Due to a series of unfortunate coincidences, I was alone withmy little 3-year-old boy.

What do I do?!

I wrote. To my friends. I sent out my SOS message in a bottle.

I don't know about you, but my house is always messy. Or I think it is. "What if someone comes?!" is the motivation that I've always heard in my ears and that drives me to try to bring order to the chaos.

Letting someone into the space of my house, with me dazed and wrinkled and with a screaming child, is not something that puts me at ease. However, it wasn't just the urgency that made me ask for help and accept it.


Life abroad alone is tough. If you're a couple, your partner is your reference point. The world shrinks. If you also have little ones, you'll be their only reference points. The world will seem even smaller.

If you want to survive, live well, and make them live well too, you have to explore and expand this world. Little by little, with many friends and their families, we've become part of each other's lives and traditions.

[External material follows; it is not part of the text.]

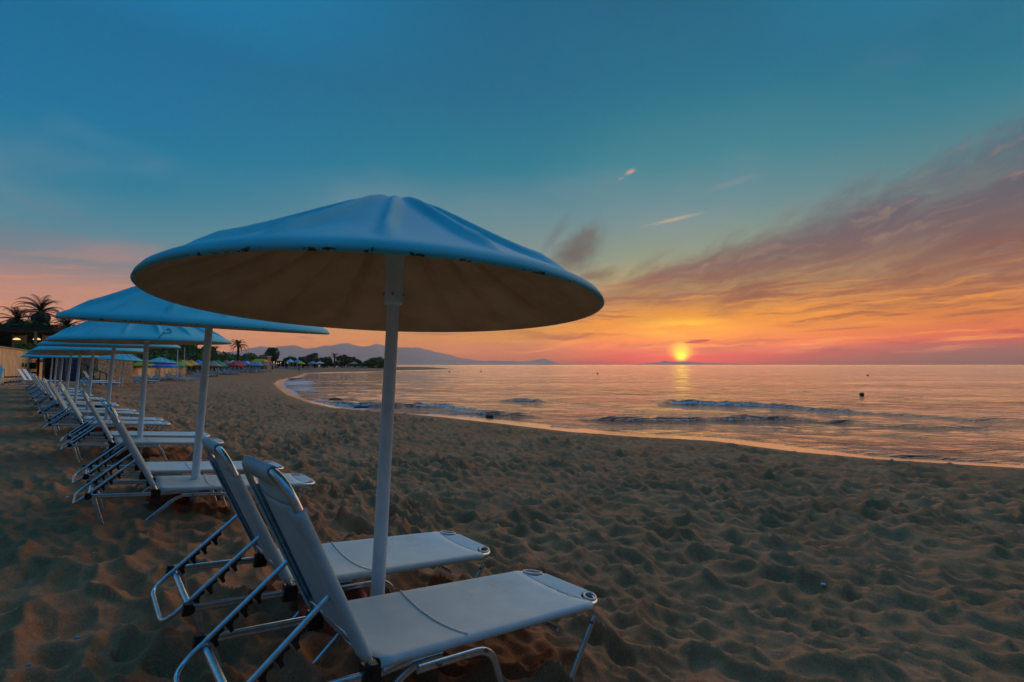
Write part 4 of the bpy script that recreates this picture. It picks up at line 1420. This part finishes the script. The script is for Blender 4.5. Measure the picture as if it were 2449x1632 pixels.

A few weeks ago, we went to a birthday party, full of kids and adults. And there, in that total chaos, I thought that Jacopo was building his reference points. The same faces playing with him, the same adults taking care of him. And I felt like I was doing the right thing for us as a family. The world isn't just us 4, but there are other people who are part of it.


We built our village.


With this same thought, I entrusted the little one to my friends with whom he played peacefully, in a familiar environment. With the same care, some brought me soup, some knocked for groceries, some wrote to me every day to see how I was doing.

It's something that reconciles me with the word family. This is the one I'm building.